これまでのTDやGMといったポストの顔ぶれを振り返ると、その大半が、代表HCと所属チーム等でコーチ、選手、スタッフとして繋がりがあった人物が担ってきた。永友TDも同じような背景を持つ。厳しい見方をすると、どうしてもHCとの人間関係から“サポーター役”になってしまう傾向は否定できない。プロHCの優先事項は、突き詰めれば自身の実績だという現実は認めた上で、日本ラグビー全体の利益を考えた時には「勝利」だけではないタスクもある。

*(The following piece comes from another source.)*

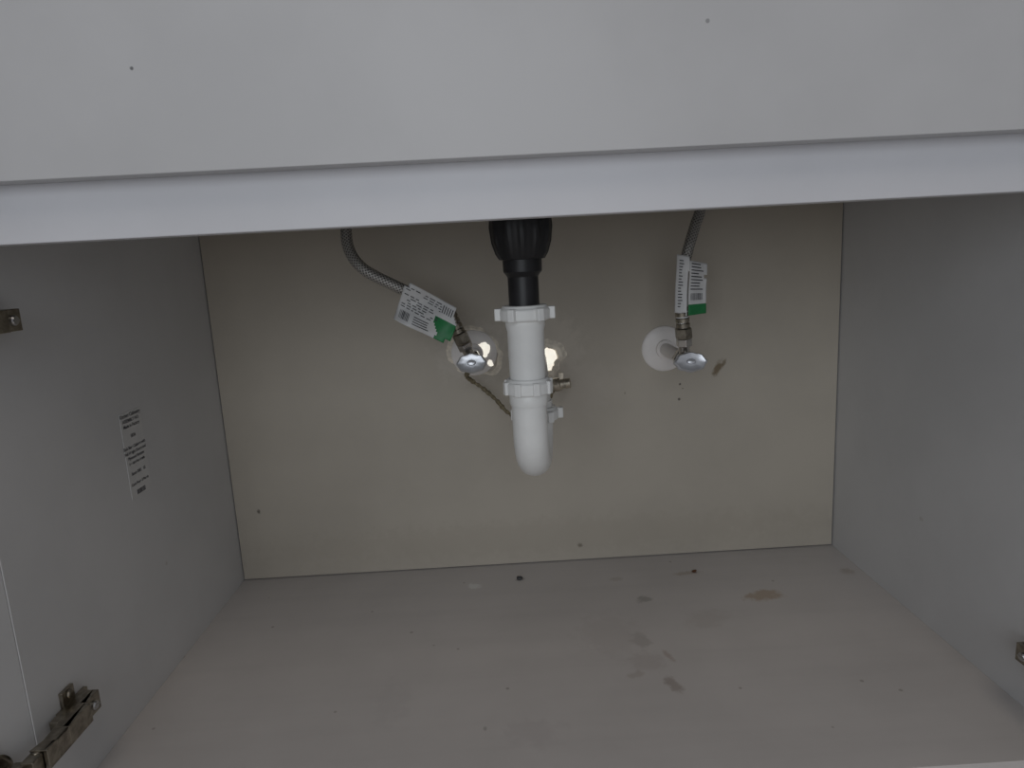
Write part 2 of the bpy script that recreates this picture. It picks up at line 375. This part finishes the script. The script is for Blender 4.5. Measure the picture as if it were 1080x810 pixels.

つまり、HCの“仰せの通り”では許されない部分もある。
例えば、このコラムでも触れた若手の強化・育成だ。23年W杯までのような正代表だけの強化に特化すれば、若手育成が不十分になるケースもある。そこを、強化の方向性や人材配置も含めて一個人(HC)の成果だけではなく、短期的、中長期的な視野も含めて日本ラグビーにどう利益還元出来るかを追求するのもマネジメントトップに求められるはずだ。
ヨーロッパ遠征中に永友TDとやり取りする中で、サントリー時代のエディーとの濃密な関係性がある一方で、マネジメントトップとしての客観性を持った視点での話を聞けたことが、今回の単独インタビューを決めた大きな要因でもあった。段階的に近づいてきたW杯への正念場となる残された2年の中で、代表チームの進化と同時に、「W杯」という枠も越えた日本ラグビーにどんな利益を還元出来るのか。TDとしての手腕も期待したい挑戦が続く。